Tapi hal itu tidak terjadi pada pondok pesantren. Adanya tradisi ta’zir yang sampai sekarang masih dilestarikan adalah satu bentuk-paling tidak menurut saya-budaya feodal yang sampai saat ini masih berjalan.

Walaupun tidak menutup kemungkinan sudah ada pesantren yang tidak menggunakan sistem tersebut, atau paling tidak sudah mengganti bentuk hukumannya dengan hukuman yang lebih mendidik, akan tetapi dari data yang ada pesantren yang menggunakan cara itu masih banyak.
Dari hasil pengamatan saya, dari 21 pesantren yang ada di Salatiga 17 diantaranya masih menggunakan cara ta’zir untuk menghukum santrinya. Ini menunjukkan bahwa cara tersebut masih sangat “diminati” dan dianggap sebagai cara yang ampuh serta efektif untuk mengatasi masalah pelanggaran yang dilakukan santri.


Landasan filosofis dari dibuatnya sebuah hukuman adalah untuk membuat pelaku pelanggaran jera dan menjadi lebih baik dari sebelumnya. Disini Ta’zir sudah tidak mampu memenuhi hal itu. Bahkan dari informasi yang ada, para santri yang sudah pernah terkena ta’zir kebanyakan tidak menjadi jera bahkan malah menjadi semakin penasaran dan kebal dengan hukuman itu. Akhirnya tujuan hukuman itu sendiri tidak tercapai.


Untuk merubahnya, tentunya harus dimulai pada persoalan yang paling mendasar, yaitu bagaimana tokoh-tokoh pembuat kebijakan dalam pesantren (para pengurus yang juga termasuk santri, dan paling utama adalah Kyai sebagai tokoh sentral dalam sebuah pesantren) memahami esensi sebuah hukuman dan bagaimana efisiensinya terhadap obyek yang terkena hukuman, dalam hal ini adalah santri. Apakah cara-cara seperti ta’zir masih tepat dipertahankan, atau jangan-jangan hanya menjadi tradisi turun temurun yang sia-sia?

Mungkin zaman dahulu ta’zir sangat efektif diberlakukan dalam sebuah pesantren, sampai-sampai banyak pesantren di Indonesia menggunakan cara ta’zir sebagai bentuk hukuman. Akan tetapi dalam konteks sekarang, dengan setting sosial yang berbeda, tampaknya masyarakat di lingkungan pesantren harus mempertimbangkan ulang perihal ta’zir tersebut.

Persoalan seperti apa metode yang tepat untuk hukuman tergantung dari keadaan.

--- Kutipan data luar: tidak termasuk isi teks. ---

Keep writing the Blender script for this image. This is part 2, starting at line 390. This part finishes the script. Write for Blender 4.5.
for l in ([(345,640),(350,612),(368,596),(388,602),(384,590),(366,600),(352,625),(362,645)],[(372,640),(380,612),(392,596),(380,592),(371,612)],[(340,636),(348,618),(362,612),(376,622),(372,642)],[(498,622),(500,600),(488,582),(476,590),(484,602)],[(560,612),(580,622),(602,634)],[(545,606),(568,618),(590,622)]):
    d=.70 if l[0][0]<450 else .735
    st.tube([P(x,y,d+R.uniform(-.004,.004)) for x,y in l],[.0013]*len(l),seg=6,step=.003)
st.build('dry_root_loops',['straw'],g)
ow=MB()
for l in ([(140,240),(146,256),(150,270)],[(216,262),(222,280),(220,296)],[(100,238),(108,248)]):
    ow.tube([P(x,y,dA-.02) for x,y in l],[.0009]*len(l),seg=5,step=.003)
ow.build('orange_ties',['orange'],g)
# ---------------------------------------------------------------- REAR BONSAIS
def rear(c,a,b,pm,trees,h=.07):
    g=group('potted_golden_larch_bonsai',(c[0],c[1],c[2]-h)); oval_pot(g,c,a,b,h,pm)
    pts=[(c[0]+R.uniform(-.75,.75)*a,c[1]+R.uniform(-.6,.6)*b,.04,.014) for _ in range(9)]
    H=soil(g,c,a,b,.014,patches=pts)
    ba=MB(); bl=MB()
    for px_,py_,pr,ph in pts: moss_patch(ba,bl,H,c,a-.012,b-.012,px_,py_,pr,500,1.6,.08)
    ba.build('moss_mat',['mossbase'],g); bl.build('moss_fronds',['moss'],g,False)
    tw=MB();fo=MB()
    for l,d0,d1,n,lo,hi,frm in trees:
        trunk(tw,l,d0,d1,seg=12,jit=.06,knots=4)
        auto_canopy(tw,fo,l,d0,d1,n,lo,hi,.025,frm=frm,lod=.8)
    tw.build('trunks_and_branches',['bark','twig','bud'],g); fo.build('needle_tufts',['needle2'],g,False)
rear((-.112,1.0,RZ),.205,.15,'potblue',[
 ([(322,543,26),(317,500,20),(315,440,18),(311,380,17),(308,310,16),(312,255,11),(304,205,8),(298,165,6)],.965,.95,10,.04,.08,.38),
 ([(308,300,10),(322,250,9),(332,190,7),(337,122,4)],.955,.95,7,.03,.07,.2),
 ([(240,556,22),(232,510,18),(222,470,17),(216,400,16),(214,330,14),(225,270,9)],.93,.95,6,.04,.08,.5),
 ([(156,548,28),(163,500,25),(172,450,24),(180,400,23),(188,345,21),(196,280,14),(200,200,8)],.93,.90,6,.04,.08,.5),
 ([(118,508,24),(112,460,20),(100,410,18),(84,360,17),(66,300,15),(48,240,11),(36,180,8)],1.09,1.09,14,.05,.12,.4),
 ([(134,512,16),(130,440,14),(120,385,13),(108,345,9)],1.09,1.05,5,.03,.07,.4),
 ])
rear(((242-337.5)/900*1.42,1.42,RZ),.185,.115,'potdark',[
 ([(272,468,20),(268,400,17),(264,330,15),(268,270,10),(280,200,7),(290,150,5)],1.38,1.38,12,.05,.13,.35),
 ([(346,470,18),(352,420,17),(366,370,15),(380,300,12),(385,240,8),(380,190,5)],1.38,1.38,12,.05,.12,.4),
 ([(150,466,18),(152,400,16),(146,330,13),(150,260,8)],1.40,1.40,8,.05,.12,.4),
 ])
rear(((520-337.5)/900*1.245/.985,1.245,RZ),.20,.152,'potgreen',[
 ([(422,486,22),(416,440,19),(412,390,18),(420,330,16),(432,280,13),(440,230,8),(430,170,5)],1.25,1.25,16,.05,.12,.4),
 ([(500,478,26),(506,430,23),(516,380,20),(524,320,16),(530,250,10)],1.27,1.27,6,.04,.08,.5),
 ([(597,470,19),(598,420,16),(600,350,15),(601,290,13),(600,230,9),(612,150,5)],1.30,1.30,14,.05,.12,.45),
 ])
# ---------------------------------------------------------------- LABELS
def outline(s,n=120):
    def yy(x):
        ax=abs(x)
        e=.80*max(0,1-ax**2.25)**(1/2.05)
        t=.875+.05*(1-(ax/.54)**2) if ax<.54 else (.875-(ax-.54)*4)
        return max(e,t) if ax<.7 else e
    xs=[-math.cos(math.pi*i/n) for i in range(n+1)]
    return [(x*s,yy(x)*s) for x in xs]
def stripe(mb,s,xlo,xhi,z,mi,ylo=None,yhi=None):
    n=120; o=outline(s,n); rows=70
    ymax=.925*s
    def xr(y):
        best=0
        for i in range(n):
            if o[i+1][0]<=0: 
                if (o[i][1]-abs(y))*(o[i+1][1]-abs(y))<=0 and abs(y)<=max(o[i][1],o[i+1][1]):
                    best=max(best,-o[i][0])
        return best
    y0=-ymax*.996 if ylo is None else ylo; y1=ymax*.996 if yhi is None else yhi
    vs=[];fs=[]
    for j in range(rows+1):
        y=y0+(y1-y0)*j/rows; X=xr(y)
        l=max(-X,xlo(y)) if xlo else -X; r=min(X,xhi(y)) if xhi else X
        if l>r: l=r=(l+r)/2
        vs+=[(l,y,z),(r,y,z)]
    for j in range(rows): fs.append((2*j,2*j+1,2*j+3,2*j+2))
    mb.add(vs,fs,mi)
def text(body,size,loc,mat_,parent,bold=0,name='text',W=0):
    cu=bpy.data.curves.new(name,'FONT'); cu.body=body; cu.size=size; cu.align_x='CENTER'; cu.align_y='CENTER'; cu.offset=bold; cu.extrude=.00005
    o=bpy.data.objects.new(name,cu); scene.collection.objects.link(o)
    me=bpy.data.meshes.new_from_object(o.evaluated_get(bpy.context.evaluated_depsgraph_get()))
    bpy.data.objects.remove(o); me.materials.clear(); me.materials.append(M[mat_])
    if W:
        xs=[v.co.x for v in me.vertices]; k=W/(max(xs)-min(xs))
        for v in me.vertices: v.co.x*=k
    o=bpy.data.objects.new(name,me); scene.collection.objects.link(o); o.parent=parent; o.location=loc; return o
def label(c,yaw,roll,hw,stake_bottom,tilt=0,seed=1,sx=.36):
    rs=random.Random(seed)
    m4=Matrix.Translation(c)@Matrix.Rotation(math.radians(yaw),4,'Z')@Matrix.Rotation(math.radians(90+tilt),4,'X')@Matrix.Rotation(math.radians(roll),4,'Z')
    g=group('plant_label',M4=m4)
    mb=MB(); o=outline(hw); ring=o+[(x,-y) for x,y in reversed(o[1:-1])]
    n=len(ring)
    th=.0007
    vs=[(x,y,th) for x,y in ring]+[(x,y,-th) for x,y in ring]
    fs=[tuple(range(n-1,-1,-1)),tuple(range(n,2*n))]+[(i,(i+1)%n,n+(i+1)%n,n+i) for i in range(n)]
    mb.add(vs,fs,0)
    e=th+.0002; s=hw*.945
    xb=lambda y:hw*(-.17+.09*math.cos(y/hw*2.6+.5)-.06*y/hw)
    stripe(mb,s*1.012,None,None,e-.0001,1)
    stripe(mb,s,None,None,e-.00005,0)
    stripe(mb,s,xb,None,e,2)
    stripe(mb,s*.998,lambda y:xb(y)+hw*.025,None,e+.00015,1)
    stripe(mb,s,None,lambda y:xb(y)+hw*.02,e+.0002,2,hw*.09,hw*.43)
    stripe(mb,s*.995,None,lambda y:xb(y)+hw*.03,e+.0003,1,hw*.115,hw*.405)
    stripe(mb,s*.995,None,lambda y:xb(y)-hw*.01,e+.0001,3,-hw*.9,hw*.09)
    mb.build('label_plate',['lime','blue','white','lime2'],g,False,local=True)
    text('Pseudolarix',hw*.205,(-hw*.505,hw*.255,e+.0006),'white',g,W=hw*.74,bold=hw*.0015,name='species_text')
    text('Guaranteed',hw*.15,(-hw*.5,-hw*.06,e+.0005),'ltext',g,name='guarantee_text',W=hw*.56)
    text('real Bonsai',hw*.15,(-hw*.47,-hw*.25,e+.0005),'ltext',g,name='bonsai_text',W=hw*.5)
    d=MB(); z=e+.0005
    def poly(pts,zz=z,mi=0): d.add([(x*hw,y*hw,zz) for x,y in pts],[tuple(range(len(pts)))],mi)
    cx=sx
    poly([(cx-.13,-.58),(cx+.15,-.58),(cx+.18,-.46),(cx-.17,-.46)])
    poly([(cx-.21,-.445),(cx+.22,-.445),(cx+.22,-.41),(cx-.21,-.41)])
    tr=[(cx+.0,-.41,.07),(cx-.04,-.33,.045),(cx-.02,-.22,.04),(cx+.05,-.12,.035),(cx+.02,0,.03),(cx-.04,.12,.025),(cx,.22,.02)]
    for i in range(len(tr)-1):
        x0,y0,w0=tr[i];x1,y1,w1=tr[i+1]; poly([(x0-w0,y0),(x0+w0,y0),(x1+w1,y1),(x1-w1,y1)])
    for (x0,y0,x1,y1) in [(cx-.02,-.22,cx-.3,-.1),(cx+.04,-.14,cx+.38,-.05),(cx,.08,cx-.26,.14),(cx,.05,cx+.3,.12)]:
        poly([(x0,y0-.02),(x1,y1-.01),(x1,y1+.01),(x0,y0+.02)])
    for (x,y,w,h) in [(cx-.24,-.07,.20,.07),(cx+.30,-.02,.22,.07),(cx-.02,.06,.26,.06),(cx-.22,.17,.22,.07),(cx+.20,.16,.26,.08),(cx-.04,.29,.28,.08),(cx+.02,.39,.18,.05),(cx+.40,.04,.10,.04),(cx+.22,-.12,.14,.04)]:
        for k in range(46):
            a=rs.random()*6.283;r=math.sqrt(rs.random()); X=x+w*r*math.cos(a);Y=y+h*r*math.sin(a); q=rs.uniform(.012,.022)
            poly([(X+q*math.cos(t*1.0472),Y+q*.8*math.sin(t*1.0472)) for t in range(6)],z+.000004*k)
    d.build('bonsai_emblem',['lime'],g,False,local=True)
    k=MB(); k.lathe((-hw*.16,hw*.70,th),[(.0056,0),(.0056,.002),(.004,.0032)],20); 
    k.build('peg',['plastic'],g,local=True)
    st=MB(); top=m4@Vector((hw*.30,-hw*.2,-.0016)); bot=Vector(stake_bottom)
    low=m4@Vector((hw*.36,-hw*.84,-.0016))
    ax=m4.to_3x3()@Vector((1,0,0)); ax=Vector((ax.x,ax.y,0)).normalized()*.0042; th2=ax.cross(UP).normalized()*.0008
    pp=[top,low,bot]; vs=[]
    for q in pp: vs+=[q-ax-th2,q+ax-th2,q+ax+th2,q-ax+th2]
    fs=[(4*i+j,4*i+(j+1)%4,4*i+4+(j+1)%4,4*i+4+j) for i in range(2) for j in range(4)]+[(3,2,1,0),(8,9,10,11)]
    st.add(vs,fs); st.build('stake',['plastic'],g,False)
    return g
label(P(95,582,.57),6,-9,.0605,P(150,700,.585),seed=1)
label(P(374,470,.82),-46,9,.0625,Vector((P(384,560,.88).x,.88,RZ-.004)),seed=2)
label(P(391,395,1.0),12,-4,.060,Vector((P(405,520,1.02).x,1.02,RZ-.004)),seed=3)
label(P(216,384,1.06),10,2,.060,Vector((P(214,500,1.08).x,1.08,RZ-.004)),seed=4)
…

Yang jelas menurut saya, hukuman dijatuhkan bukan hanya sebagai cara agar membuat kapok bagi pelanggar, akan tetapi lebih pada pembelajaran agar pelanggar tahu arti kesalahan yang dia perbuat dan mempunyai kesadaran agar tidak mengulanginya.

Cara ini akan lebih indah dan menyentuh ketimbang cara-cara kasar yang hanya menjadikan fisik sebagai sasarannya.